One year since Ben and I started dating. By this time last year we had been talking for 6 months already. That's how long it took me to get up the courage to ask him if dating was something we were already doing. He said yes and that he'd been thinking about it as well. I can pretty much guarantee you that he hadn't brought it up because it just hadn't occurred to him to do so. Milestones don't mean quite the same thing to him as they do to me. But it's been a year. A year of learning each other and learning ourselves together. A year of me slowly getting better at communication, slowly getting better at trust, and slowly getting better at hope. A year of Ben learning how to express love so I feel it, learning to ask me again when I say I'm okay, learning that dating a hyperactive puppy of a person is an absolute blessing even when it's kind of exhausting. A year of "I talked to Ben, and I feel better now." A year of patience for ourselves and each other. A year of stretching ourselves to accommodate the needs and desires of another person. A year of learning where we are not capable of or willing to stretch. A year of me learning to stand up for myself, to hold my needs up and say "these are important." I'm not there yet, but I'm a year closer than I was.

One year since the first time I stayed at the Kyle House. These are my people. I didn't know it a year ago, but this is my family. We are still figuring each other out, but they've been stuck with me since this weekend last year. I walked into that house, and part of my heart never left it.  I couldn't have imagined this path of my life this time last year. I had already started thinking about what it might be like to live in Austin, to move closer to my people, to get a little space from home. I didn't have any clue I would be moving in with my people, however. I didn't know the home I was making, but I've spent the year making it all the same. Come September, I'll be going home.

One year since my apartment got broken into. I don't have a whole lot to say about that. It's just... been a year, hasn't it?

One year since I met Jakal. This one is off by about two weeks because I've been saving some bits and pieces for this anniversary blog. A year ago I met someone who could have disappeared into the background noise of my past. Could have just... been a blip, a little light, a snapshot of a perfect weird night. But I kept this one. Held on real tight, and here were are, a year later. Not a lot has changed between us, except that we know each other better. We're partners now, and while I can tell you the day we said it, I don't have a clue when it started. I know that a year ago I said "hey universe, this one is mine, we'll figure out the details later." That's still where we are. He have right now, we have trust that the other person makes time when they can, trust that the other person has our best interests at heart, and trust that we're going to take this one day at a time and just see what happens. I have a person who loves me and who encourages my honesty and openness and feeling at every opportunity. A year of that kind of solid, steady presence, even when it's far away, can work wonders. It has worked wonders in my life.

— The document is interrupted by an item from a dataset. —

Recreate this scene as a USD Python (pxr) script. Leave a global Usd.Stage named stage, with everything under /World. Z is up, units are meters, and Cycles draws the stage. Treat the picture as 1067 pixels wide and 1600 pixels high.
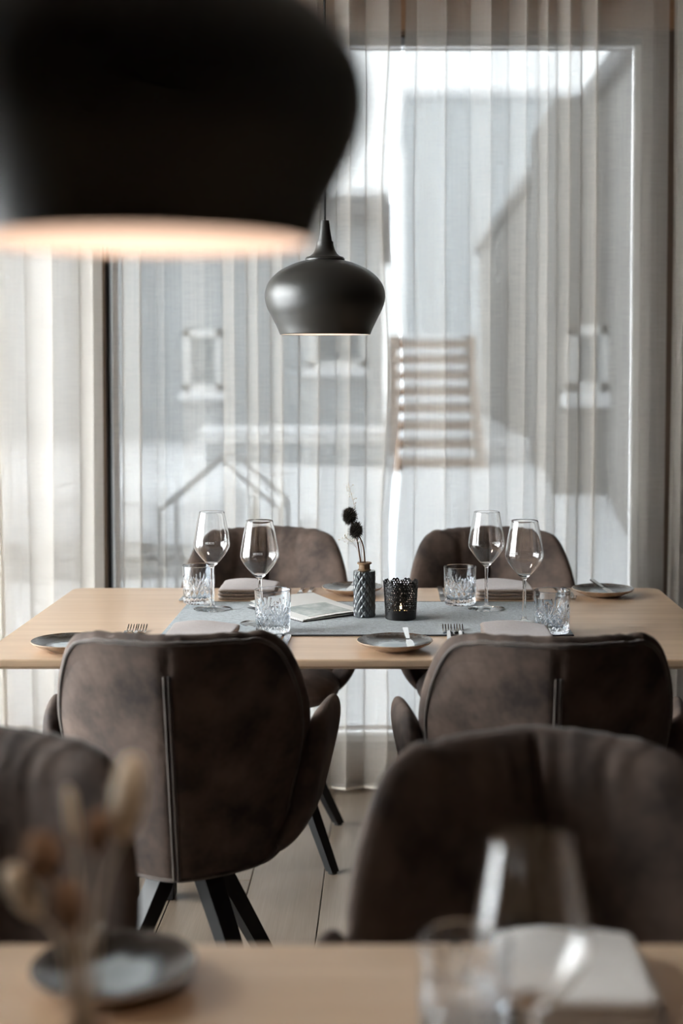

The past year has been hard as hell. If you're reading this blog you probably know most of it, and if you don't, there's plenty you can learn here. I had to grow up big time, and it feels like that isn't going to stop any time soon. But it has been a year of love and light and flourishing, too. May the road ahead always be smoother than the road behind, or may you be capable of handling the rough patches.

Tuesday, July 10, 2018

Signs of Stability

This month, I am on track to finish a bottle of shampoo for the first time since I started buying my own shampoo. I have finished an entire pen for the first time. I just finished a stick of deodorant. I'm about to finish my second tube of toothpaste ever.

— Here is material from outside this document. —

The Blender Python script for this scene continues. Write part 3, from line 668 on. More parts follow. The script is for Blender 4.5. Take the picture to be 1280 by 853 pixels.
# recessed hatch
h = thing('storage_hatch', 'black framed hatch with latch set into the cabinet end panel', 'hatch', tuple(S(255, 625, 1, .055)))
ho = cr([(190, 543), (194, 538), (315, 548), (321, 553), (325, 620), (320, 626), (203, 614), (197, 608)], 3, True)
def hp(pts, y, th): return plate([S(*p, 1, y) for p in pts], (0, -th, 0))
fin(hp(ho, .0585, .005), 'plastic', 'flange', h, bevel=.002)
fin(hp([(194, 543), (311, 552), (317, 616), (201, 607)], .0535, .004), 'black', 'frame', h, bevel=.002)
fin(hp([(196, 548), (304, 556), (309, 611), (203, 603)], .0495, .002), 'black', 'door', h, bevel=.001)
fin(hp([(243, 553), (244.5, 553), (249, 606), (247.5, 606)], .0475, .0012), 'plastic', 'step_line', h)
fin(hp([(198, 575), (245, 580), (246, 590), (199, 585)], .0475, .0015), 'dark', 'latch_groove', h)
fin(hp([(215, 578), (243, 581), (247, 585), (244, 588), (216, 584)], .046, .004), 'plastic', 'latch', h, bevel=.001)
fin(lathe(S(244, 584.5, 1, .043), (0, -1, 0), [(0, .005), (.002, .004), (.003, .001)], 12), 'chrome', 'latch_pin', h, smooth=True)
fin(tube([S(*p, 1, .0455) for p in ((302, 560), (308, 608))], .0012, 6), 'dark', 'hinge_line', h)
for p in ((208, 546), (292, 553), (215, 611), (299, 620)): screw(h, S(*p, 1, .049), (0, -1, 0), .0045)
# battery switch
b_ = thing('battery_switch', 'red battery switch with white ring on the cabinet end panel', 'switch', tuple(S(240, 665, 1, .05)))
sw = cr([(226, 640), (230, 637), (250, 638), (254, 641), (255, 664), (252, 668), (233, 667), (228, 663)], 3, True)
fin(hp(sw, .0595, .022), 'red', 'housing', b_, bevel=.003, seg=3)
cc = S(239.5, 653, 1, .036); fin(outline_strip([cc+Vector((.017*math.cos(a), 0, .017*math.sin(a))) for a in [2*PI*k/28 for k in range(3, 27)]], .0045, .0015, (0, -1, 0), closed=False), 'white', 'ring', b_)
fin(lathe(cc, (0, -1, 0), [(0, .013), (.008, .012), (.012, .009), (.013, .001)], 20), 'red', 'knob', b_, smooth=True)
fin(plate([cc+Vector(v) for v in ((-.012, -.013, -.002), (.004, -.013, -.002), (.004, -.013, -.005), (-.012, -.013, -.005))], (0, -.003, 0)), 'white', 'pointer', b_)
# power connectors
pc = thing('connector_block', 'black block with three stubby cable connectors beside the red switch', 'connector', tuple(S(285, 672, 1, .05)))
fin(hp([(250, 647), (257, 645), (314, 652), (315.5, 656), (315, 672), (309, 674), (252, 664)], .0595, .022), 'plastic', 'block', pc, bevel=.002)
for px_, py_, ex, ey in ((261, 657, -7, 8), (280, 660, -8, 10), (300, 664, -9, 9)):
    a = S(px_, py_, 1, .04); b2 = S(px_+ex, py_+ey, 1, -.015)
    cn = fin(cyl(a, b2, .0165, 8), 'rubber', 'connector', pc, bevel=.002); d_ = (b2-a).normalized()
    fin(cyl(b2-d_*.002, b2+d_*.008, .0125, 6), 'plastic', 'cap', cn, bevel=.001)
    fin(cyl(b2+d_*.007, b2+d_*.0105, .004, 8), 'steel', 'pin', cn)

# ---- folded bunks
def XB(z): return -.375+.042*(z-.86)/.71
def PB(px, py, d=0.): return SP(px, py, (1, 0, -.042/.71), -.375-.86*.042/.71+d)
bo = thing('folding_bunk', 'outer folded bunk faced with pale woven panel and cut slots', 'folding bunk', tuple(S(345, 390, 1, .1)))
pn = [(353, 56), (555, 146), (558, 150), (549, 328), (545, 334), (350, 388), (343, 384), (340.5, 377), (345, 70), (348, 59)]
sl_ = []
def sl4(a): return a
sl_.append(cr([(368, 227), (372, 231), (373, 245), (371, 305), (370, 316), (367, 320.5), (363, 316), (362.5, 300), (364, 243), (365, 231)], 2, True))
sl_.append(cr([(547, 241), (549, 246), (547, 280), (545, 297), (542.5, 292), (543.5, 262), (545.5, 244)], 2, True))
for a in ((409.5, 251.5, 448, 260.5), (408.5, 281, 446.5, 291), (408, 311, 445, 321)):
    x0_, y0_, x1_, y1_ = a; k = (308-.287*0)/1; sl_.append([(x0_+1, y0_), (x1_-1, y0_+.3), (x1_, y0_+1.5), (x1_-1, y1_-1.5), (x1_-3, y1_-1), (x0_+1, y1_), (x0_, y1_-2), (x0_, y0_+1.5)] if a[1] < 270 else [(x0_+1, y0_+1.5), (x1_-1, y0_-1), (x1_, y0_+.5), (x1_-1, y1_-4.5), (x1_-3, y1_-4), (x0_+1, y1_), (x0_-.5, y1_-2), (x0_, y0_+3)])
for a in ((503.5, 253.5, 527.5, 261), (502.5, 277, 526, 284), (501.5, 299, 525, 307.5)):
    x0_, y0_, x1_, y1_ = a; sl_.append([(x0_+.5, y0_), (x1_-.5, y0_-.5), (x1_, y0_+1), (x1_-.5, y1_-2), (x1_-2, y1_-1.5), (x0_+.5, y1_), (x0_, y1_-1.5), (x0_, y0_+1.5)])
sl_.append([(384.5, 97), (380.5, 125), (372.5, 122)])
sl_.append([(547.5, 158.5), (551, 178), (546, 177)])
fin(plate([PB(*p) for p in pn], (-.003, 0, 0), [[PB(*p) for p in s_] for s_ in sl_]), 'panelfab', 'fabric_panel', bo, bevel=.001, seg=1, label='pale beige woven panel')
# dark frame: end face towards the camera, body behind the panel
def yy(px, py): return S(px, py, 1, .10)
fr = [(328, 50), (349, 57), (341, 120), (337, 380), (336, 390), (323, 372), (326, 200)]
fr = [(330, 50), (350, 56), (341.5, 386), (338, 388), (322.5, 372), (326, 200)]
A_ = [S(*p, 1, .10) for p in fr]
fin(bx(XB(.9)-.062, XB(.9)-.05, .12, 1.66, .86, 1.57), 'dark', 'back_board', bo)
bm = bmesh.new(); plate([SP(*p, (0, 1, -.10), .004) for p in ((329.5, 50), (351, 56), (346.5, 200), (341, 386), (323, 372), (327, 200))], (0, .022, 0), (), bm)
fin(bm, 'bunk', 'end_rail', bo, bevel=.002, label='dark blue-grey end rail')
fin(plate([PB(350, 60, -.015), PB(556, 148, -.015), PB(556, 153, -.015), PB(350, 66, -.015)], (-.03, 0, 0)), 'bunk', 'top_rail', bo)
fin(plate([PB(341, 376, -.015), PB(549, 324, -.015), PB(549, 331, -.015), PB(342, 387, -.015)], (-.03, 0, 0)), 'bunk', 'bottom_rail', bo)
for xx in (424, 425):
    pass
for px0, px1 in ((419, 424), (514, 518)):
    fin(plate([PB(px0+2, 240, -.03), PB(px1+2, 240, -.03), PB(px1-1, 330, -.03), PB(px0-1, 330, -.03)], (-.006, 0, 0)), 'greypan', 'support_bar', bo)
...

These are little things. They are things that I might not admit to every person that knows me (except, well, here I am.) They are little things that are very big to me. These are the little hallmarks of emotional, physical, and mental stability that I haven't had in a long time. If I ever had them. I'm showering on a regular basis, I only own two bottles of shampoo right now, and I'm going to use this one all up before I buy a new one. The same is true of the deodorant. I kept track of one single pen for multiple months, and journaled at least a little bit almost every day. I'm brushing my teeth almost every day, a habit I only started in October of last year.

I am maintaining habits, I am staying focused, I am able to take care of myself and keep track of my belongings. I haven't lost half of everything I own since last August! Stability! It isn't perfect, my stability isn't complete, but damn. It's nice to settle into my own life a little bit.


Saturday, July 7, 2018

The Future

I make a lot of jokes about not believing in the future, but I had a conversation yesterday that made me realize that that isn't precisely true.

I know that time passes (at least in our perception). Things come and go. I know that the future will happen.

What I don't believe in is the longevity of things. Relationships, possessions, situations, jobs, etc. None of these things stick around. I have been given a lot of proof throughout my life that this is true. This is just how life works. I'm still trying to process that information and understand how it has affected my decisions over time.

It's not that I don't plan for the future. I just don't plan for the future that depends on anything being the same.
"Am I going to live in this apartment next year?"
Who knows?
"Am I going to be working at this job in a year or so?"
No way to tell.
"This D&D game is going to last the next few months."
Bold assumption, friend.

In a few months (67 days, according to the countdown app on my phone) I will be moving in with new housemates. I'm going to be relocating from Houston to Austin. I'm going to go from living alone, as I have for the past 18 months, to living with 4 other people. I'm moving in with one of my partners. Count the ways that could go wrong.

It is a stretch for me to believe that this thing will come to pass. I am hoping for it, I am depending on it, and I have a small voice in the back of my head telling me that it won't work out. The group won't want me. Something will go wrong with my finances. I can't do this.

So many events in my life prove to me that everything is fleeting. People leave. Hurricanes eat your apartment. Your storage unit gets broken into. Your mom decides to move to Virginia. Your mom moves home from Virginia and leaves half of your stuff behind. Your best friend stops speaking to you, probably because of a boy. You kind of planned forever in this relationship, but you've been unhappy for 6 months and it finally ends. Your contract position with that company doesn't get extended.

Things end. The future is unpredictable.

What the hell do I do about that? How do I live my life with that certainty in my head?

I think that I do what I've been doing for awhile now. Stick to the old cliché: expect the best, but plan for the worst. It would be too easy for me to fall into certainty that something will go wrong. I could refuse to make plans, refuse to move forward with my life, or refuse to buy things that I know that I need because I'll just lose it later.

Instead, I'm going to work on believing anyway. I choose to look my fear of and certainty of failure in the face, and I am telling them to fuck off. I am asking a lot of myself, but I'm going to try.

My motto lately has been this: Believe right up until the moment you can't anymore. Don't leave yourself completely unprepared for disaster, but don't hold yourself back from good things.

Keep your extra silverware. Don't sell your microwave. Sell the dining chairs you don't need. Move in with your friends anyway. Trust anyway.  Accept the possibility of loss, but also accept the possibility of failure.

The future might disappoint me, but it might bring me joy.